Back With a Vengeance (?)

Okay, I'm not going to make any absurd promises about keeping up with this thing -- as you well know, those are futile. But I will make something more of an effort. Lots of goodies to offer you in this posting, at any rate.

First, my review of the new Woody Allen, for Jewish Week. The film is dire and in some ways, although it is better than Cassandra's Dream, it is successful in the most uninteresting manner, a clumsy recycling of old themes, characters, attitudes.

Second, allow me to direct your attention to a review by the estimable Donald Richie of a new English version of a key Japanese monograph on Kenji Mizoguchi, of whom we have spoken in the past.

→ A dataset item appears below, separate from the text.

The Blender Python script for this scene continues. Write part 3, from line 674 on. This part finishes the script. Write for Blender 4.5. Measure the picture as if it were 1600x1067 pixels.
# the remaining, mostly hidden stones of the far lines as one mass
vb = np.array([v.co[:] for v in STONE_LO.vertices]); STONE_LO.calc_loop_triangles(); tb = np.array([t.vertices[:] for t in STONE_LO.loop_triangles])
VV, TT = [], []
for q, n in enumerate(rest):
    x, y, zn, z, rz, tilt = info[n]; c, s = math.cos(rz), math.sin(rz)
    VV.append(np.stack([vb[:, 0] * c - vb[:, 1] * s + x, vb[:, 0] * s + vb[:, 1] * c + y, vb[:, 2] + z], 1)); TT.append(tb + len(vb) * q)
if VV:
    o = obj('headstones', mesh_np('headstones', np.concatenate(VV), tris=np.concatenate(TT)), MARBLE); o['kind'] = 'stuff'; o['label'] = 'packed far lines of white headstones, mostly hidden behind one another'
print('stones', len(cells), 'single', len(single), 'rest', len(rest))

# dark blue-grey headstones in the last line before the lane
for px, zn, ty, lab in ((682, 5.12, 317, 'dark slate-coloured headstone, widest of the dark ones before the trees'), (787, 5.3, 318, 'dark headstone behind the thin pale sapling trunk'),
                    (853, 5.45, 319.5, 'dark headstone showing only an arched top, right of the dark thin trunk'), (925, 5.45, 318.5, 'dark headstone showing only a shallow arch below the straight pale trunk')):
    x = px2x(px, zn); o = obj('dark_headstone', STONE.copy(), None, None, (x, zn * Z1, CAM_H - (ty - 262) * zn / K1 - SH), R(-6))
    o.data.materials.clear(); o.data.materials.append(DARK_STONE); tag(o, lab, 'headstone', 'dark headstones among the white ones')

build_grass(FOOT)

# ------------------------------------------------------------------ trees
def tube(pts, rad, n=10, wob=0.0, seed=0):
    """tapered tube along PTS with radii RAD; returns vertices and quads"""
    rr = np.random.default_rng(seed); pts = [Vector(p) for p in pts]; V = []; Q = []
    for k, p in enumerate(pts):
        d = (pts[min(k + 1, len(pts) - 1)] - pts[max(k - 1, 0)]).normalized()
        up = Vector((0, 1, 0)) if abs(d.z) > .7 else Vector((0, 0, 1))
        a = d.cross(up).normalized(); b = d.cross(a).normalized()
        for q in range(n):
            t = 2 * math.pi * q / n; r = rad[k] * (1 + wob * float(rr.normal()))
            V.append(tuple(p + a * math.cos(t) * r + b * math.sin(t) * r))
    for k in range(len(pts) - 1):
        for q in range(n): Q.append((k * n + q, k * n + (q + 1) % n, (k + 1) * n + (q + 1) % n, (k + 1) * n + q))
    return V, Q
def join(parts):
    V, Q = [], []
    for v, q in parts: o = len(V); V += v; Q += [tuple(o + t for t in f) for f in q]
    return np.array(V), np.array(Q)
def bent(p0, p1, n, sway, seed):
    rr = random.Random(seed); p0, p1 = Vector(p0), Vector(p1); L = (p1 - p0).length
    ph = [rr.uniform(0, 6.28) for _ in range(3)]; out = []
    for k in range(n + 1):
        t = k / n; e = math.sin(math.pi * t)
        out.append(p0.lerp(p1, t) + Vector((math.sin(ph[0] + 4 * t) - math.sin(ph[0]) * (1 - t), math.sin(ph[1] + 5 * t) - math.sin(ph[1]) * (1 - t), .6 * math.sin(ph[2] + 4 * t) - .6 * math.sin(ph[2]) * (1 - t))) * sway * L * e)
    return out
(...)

One of the nicer surprises of last winter, a documentary about a dying Yiddish theater (is there any other kind?), has resurfaced in Queens. Yiddish Theater: A Love Story, directed by Dan Katzir, is playing at the North Shore Towers Cinema (270-10 Grand Central Pkwy., Floral Park). For information, phone 718-229-7702. My review of the film can be found here.

Finally, to end on a somber note, the great Manny Farber passed away earlier this week. Farber, who was 91, was one of our great film critics, a radical thinker who influenced so many of us. I never had the pleasure of meeting Farber, but I did have the rather unusual experience of passing along to him my take on the 1974 or '75 New York Film Festival; I was visiting Greg Ford when his telephone rang, it was Farber on the line and I ended up relaying my quick impressions of the films that had been screened already from Greg to Farber. Well, as Odets writes in The Big Knife, we all need a cause to touch greatness, and that must have been my moment. The best introduction to Farber is to read his writing and look at his paintings. However, for a quick-and-dirty take, you ought to check out the obit posted at GreenCine Daily.